Print each line of the listing once more, precisely as given.

:: DATA EXTRACT

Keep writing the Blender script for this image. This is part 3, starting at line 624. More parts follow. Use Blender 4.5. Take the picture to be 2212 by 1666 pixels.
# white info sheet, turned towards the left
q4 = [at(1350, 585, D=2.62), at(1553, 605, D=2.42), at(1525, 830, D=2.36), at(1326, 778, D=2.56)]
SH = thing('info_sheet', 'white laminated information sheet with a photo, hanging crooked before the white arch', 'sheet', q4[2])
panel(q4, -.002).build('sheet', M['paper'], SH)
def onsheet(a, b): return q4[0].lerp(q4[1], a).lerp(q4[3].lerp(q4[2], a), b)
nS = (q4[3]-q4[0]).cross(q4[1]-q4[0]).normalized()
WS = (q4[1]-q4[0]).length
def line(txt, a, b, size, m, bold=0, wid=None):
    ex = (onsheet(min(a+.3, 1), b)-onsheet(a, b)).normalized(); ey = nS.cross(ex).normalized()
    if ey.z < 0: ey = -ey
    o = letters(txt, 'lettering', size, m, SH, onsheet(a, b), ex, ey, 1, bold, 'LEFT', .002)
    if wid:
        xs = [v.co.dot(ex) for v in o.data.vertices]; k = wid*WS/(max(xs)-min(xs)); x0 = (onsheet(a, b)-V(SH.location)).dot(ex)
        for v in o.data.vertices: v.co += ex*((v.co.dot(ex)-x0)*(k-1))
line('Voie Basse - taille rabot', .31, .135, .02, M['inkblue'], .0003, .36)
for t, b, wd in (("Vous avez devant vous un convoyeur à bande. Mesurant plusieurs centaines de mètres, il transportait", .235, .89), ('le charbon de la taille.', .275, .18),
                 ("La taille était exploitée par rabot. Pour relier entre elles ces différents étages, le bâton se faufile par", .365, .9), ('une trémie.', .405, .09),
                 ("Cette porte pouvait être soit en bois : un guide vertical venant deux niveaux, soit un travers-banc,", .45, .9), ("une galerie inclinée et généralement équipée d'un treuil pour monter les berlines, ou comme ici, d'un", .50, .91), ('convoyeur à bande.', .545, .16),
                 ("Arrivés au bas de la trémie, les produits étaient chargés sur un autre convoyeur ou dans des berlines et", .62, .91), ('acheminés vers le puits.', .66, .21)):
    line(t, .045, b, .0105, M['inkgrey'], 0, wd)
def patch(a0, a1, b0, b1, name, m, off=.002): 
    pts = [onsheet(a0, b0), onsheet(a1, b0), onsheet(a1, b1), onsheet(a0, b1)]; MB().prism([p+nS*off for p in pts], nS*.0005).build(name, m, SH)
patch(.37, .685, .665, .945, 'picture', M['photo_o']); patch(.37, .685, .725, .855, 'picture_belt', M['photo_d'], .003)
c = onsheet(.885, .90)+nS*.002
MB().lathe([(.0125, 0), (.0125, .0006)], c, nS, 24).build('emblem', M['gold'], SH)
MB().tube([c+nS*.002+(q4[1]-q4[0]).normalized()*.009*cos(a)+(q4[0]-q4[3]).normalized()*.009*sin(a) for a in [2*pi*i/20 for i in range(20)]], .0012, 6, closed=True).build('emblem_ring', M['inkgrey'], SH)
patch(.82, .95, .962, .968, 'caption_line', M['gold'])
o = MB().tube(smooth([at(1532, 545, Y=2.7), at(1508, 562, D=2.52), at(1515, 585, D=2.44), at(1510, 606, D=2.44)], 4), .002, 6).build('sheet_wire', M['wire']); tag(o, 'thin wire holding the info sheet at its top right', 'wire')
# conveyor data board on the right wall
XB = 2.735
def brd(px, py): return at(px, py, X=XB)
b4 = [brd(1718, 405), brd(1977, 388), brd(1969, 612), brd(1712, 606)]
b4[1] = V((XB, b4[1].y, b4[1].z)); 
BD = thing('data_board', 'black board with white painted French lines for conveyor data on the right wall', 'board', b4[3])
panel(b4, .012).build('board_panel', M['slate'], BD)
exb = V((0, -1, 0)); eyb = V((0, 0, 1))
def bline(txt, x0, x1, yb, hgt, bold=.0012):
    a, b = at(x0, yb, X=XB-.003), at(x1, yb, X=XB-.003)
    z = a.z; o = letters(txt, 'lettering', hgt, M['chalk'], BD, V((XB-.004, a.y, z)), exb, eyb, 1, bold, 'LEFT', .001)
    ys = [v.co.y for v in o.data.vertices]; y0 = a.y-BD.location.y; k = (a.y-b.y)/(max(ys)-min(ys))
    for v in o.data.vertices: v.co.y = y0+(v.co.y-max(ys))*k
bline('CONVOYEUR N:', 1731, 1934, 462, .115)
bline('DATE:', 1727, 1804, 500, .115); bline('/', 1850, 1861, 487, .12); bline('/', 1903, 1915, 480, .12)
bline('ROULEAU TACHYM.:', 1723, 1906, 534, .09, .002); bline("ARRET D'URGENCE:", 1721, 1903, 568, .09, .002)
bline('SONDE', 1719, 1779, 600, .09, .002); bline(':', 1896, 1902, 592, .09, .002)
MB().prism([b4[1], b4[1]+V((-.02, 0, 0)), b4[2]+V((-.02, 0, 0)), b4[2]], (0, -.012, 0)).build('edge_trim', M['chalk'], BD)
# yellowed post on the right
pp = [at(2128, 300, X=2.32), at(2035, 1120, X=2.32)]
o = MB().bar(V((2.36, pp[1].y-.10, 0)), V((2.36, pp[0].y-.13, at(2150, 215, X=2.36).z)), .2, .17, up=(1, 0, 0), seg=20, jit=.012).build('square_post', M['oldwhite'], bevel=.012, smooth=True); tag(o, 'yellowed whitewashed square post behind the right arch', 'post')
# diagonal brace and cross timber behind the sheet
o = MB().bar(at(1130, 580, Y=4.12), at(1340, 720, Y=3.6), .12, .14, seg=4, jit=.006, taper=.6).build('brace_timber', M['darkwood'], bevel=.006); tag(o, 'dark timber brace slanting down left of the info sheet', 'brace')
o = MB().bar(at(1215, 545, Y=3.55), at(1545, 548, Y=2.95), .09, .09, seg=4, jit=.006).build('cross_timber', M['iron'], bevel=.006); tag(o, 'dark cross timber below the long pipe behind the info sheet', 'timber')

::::

> RESULT
Keep writing the Blender script for this image. This is part 3, starting at line 624. More parts follow. Use Blender 4.5. Take the picture to be 2212 by 1666 pixels.
# white info sheet, turned towards the left
q4 = [at(1350, 585, D=2.62), at(1553, 605, D=2.42), at(1525, 830, D=2.36), at(1326, 778, D=2.56)]
SH = thing('info_sheet', 'white laminated information sheet with a photo, hanging crooked before the white arch', 'sheet', q4[2])
panel(q4, -.002).build('sheet', M['paper'], SH)
def onsheet(a, b): return q4[0].lerp(q4[1], a).lerp(q4[3].lerp(q4[2], a), b)
nS = (q4[3]-q4[0]).cross(q4[1]-q4[0]).normalized()
WS = (q4[1]-q4[0]).length
def line(txt, a, b, size, m, bold=0, wid=None):
    ex = (onsheet(min(a+.3, 1), b)-onsheet(a, b)).normalized(); ey = nS.cross(ex).normalized()
    if ey.z < 0: ey = -ey
    o = letters(txt, 'lettering', size, m, SH, onsheet(a, b), ex, ey, 1, bold, 'LEFT', .002)
    if wid:
        xs = [v.co.dot(ex) for v in o.data.vertices]; k = wid*WS/(max(xs)-min(xs)); x0 = (onsheet(a, b)-V(SH.location)).dot(ex)
        for v in o.data.vertices: v.co += ex*((v.co.dot(ex)-x0)*(k-1))
line('Voie Basse - taille rabot', .31, .135, .02, M['inkblue'], .0003, .36)
for t, b, wd in (("Vous avez devant vous un convoyeur à bande. Mesurant plusieurs centaines de mètres, il transportait", .235, .89), ('le charbon de la taille.', .275, .18),
                 ("La taille était exploitée par rabot. Pour relier entre elles ces différents étages, le bâton se faufile par", .365, .9), ('une trémie.', .405, .09),
                 ("Cette porte pouvait être soit en bois : un guide vertical venant deux niveaux, soit un travers-banc,", .45, .9), ("une galerie inclinée et généralement équipée d'un treuil pour monter les berlines, ou comme ici, d'un", .50, .91), ('convoyeur à bande.', .545, .16),
                 ("Arrivés au bas de la trémie, les produits étaient chargés sur un autre convoyeur ou dans des berlines et", .62, .91), ('acheminés vers le puits.', .66, .21)):
    line(t, .045, b, .0105, M['inkgrey'], 0, wd)
def patch(a0, a1, b0, b1, name, m, off=.002): 
    pts = [onsheet(a0, b0), onsheet(a1, b0), onsheet(a1, b1), onsheet(a0, b1)]; MB().prism([p+nS*off for p in pts], nS*.0005).build(name, m, SH)
patch(.37, .685, .665, .945, 'picture', M['photo_o']); patch(.37, .685, .725, .855, 'picture_belt', M['photo_d'], .003)
c = onsheet(.885, .90)+nS*.002
MB().lathe([(.0125, 0), (.0125, .0006)], c, nS, 24).build('emblem', M['gold'], SH)
MB().tube([c+nS*.002+(q4[1]-q4[0]).normalized()*.009*cos(a)+(q4[0]-q4[3]).normalized()*.009*sin(a) for a in [2*pi*i/20 for i in range(20)]], .0012, 6, closed=True).build('emblem_ring', M['inkgrey'], SH)
patch(.82, .95, .962, .968, 'caption_line', M['gold'])
o = MB().tube(smooth([at(1532, 545, Y=2.7), at(1508, 562, D=2.52), at(1515, 585, D=2.44), at(1510, 606, D=2.44)], 4), .002, 6).build('sheet_wire', M['wire']); tag(o, 'thin wire holding the info sheet at its top right', 'wire')
# conveyor data board on the right wall
XB = 2.735
def brd(px, py): return at(px, py, X=XB)
b4 = [brd(1718, 405), brd(1977, 388), brd(1969, 612), brd(1712, 606)]
b4[1] = V((XB, b4[1].y, b4[1].z)); 
BD = thing('data_board', 'black board with white painted French lines for conveyor data on the right wall', 'board', b4[3])
panel(b4, .012).build('board_panel', M['slate'], BD)
exb = V((0, -1, 0)); eyb = V((0, 0, 1))
def bline(txt, x0, x1, yb, hgt, bold=.0012):
    a, b = at(x0, yb, X=XB-.003), at(x1, yb, X=XB-.003)
    z = a.z; o = letters(txt, 'lettering', hgt, M['chalk'], BD, V((XB-.004, a.y, z)), exb, eyb, 1, bold, 'LEFT', .001)
    ys = [v.co.y for v in o.data.vertices]; y0 = a.y-BD.location.y; k = (a.y-b.y)/(max(ys)-min(ys))
    for v in o.data.vertices: v.co.y = y0+(v.co.y-max(ys))*k
bline('CONVOYEUR N:', 1731, 1934, 462, .115)
bline('DATE:', 1727, 1804, 500, .115); bline('/', 1850, 1861, 487, .12); bline('/', 1903, 1915, 480, .12)
bline('ROULEAU TACHYM.:', 1723, 1906, 534, .09, .002); bline("ARRET D'URGENCE:", 1721, 1903, 568, .09, .002)
bline('SONDE', 1719, 1779, 600, .09, .002); bline(':', 1896, 1902, 592, .09, .002)
MB().prism([b4[1], b4[1]+V((-.02, 0, 0)), b4[2]+V((-.02, 0, 0)), b4[2]], (0, -.012, 0)).build('edge_trim', M['chalk'], BD)
# yellowed post on the right
pp = [at(2128, 300, X=2.32), at(2035, 1120, X=2.32)]
o = MB().bar(V((2.36, pp[1].y-.10, 0)), V((2.36, pp[0].y-.13, at(2150, 215, X=2.36).z)), .2, .17, up=(1, 0, 0), seg=20, jit=.012).build('square_post', M['oldwhite'], bevel=.012, smooth=True); tag(o, 'yellowed whitewashed square post behind the right arch', 'post')
# diagonal brace and cross timber behind the sheet
o = MB().bar(at(1130, 580, Y=4.12), at(1340, 720, Y=3.6), .12, .14, seg=4, jit=.006, taper=.6).build('brace_timber', M['darkwood'], bevel=.006); tag(o, 'dark timber brace slanting down left of the info sheet', 'brace')
o = MB().bar(at(1215, 545, Y=3.55), at(1545, 548, Y=2.95), .09, .09, seg=4, jit=.006).build('cross_timber', M['iron'], bevel=.006); tag(o, 'dark cross timber below the long pipe behind the info sheet', 'timber')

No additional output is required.